### Work instructions
Only the lines from the first one through the line with "vs.view_transform = 'Standard';" should be printed, exactly as they appear.

— START Source excerpt —

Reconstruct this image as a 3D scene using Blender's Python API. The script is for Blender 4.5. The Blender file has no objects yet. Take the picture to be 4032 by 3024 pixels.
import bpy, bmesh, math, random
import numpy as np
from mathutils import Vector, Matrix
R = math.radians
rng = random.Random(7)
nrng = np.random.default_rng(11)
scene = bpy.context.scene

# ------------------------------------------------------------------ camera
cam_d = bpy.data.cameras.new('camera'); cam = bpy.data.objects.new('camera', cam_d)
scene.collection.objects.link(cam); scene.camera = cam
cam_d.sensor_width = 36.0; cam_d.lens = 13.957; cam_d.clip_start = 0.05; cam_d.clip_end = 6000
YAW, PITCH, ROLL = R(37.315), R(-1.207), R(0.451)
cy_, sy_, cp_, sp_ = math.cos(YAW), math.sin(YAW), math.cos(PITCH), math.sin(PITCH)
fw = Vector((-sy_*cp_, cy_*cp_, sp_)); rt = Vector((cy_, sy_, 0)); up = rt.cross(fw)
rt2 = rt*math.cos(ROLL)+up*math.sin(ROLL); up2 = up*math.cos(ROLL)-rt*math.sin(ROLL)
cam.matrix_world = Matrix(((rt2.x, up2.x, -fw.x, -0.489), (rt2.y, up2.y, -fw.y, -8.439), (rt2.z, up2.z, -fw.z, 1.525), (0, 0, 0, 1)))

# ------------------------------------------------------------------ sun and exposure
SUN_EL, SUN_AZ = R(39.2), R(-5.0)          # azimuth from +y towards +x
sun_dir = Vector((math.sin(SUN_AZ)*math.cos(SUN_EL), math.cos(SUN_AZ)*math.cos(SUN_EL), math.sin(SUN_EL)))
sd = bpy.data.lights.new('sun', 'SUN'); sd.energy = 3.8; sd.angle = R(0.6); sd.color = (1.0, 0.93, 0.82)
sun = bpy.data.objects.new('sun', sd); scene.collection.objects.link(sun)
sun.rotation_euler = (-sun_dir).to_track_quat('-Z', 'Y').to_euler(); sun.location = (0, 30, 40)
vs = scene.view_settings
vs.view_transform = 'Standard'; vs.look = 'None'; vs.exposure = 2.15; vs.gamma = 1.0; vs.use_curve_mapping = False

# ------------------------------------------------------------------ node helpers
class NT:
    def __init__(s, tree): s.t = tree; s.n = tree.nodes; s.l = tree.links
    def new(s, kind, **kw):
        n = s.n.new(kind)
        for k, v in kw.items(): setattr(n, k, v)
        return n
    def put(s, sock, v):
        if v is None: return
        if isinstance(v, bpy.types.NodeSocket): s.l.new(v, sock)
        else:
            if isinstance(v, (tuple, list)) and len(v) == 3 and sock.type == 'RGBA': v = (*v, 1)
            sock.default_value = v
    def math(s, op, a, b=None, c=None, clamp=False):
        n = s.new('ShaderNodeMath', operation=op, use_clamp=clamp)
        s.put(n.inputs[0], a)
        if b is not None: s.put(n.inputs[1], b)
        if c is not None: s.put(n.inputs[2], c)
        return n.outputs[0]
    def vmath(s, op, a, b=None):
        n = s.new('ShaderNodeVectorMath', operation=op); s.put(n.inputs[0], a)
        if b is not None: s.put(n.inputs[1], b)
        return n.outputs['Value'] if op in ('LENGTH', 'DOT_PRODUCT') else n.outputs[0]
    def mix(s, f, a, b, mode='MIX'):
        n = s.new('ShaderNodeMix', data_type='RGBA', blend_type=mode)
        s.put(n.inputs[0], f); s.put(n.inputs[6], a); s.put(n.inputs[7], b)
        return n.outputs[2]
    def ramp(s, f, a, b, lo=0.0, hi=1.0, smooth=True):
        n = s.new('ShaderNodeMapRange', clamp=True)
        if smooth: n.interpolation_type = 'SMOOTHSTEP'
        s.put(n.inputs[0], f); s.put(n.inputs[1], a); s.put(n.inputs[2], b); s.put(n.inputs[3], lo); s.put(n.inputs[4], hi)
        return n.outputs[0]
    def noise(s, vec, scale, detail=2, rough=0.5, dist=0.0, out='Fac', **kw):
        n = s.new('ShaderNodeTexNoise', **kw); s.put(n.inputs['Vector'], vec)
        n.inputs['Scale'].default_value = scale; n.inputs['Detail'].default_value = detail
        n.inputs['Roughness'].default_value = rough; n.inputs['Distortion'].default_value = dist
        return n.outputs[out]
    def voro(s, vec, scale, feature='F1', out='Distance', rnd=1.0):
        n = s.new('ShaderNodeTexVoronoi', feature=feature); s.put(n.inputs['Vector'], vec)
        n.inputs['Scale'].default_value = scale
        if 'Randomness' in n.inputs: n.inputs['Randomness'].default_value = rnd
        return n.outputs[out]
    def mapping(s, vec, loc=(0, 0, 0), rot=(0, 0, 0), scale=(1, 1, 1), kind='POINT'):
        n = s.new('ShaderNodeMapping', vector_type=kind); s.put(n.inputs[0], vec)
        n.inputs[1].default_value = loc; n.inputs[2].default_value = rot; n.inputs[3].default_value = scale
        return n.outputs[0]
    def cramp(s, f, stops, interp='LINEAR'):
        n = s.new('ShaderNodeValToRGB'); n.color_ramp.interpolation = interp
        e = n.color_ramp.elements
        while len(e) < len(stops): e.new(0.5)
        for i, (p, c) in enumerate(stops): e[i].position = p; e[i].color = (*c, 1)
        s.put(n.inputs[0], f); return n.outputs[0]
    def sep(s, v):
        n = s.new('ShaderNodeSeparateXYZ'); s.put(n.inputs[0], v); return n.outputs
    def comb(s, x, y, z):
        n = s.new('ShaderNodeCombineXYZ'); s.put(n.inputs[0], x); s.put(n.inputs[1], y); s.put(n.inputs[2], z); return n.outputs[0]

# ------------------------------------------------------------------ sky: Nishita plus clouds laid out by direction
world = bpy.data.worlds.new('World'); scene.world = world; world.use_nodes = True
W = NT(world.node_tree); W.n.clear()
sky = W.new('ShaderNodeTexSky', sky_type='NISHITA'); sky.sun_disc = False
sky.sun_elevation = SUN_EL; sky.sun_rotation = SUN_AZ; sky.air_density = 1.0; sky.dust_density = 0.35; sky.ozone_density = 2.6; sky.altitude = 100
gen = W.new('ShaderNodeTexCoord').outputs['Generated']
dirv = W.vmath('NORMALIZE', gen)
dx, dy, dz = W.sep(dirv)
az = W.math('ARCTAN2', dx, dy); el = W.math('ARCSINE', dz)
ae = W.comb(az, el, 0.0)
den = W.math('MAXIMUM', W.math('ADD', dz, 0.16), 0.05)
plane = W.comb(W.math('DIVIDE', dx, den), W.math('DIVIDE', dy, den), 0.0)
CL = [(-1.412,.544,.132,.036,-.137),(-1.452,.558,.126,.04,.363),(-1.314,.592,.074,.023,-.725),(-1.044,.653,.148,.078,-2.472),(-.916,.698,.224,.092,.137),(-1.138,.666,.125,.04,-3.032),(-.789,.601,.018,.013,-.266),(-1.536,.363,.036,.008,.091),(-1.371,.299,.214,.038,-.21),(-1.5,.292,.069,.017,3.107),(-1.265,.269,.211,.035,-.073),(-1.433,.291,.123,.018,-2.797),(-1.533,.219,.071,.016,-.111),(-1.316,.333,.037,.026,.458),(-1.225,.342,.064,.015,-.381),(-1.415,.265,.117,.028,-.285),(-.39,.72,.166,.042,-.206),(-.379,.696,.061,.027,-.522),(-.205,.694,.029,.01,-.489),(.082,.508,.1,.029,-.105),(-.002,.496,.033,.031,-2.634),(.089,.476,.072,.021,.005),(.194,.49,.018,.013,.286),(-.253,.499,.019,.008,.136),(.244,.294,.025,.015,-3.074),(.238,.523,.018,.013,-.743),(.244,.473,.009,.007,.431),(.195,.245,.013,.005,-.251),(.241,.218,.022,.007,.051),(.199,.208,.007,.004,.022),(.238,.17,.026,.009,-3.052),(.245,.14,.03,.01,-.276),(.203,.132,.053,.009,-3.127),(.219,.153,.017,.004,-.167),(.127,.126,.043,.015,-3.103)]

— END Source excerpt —

### Exercise answer
Reconstruct this image as a 3D scene using Blender's Python API. The script is for Blender 4.5. The Blender file has no objects yet. Take the picture to be 4032 by 3024 pixels.
import bpy, bmesh, math, random
import numpy as np
from mathutils import Vector, Matrix
R = math.radians
rng = random.Random(7)
nrng = np.random.default_rng(11)
scene = bpy.context.scene

# ------------------------------------------------------------------ camera
cam_d = bpy.data.cameras.new('camera'); cam = bpy.data.objects.new('camera', cam_d)
scene.collection.objects.link(cam); scene.camera = cam
cam_d.sensor_width = 36.0; cam_d.lens = 13.957; cam_d.clip_start = 0.05; cam_d.clip_end = 6000
YAW, PITCH, ROLL = R(37.315), R(-1.207), R(0.451)
cy_, sy_, cp_, sp_ = math.cos(YAW), math.sin(YAW), math.cos(PITCH), math.sin(PITCH)
fw = Vector((-sy_*cp_, cy_*cp_, sp_)); rt = Vector((cy_, sy_, 0)); up = rt.cross(fw)
rt2 = rt*math.cos(ROLL)+up*math.sin(ROLL); up2 = up*math.cos(ROLL)-rt*math.sin(ROLL)
cam.matrix_world = Matrix(((rt2.x, up2.x, -fw.x, -0.489), (rt2.y, up2.y, -fw.y, -8.439), (rt2.z, up2.z, -fw.z, 1.525), (0, 0, 0, 1)))

# ------------------------------------------------------------------ sun and exposure
SUN_EL, SUN_AZ = R(39.2), R(-5.0)          # azimuth from +y towards +x
sun_dir = Vector((math.sin(SUN_AZ)*math.cos(SUN_EL), math.cos(SUN_AZ)*math.cos(SUN_EL), math.sin(SUN_EL)))
sd = bpy.data.lights.new('sun', 'SUN'); sd.energy = 3.8; sd.angle = R(0.6); sd.color = (1.0, 0.93, 0.82)
sun = bpy.data.objects.new('sun', sd); scene.collection.objects.link(sun)
sun.rotation_euler = (-sun_dir).to_track_quat('-Z', 'Y').to_euler(); sun.location = (0, 30, 40)
vs = scene.view_settings
vs.view_transform = 'Standard'; vs.look = 'None'; vs.exposure = 2.15; vs.gamma = 1.0; vs.use_curve_mapping = False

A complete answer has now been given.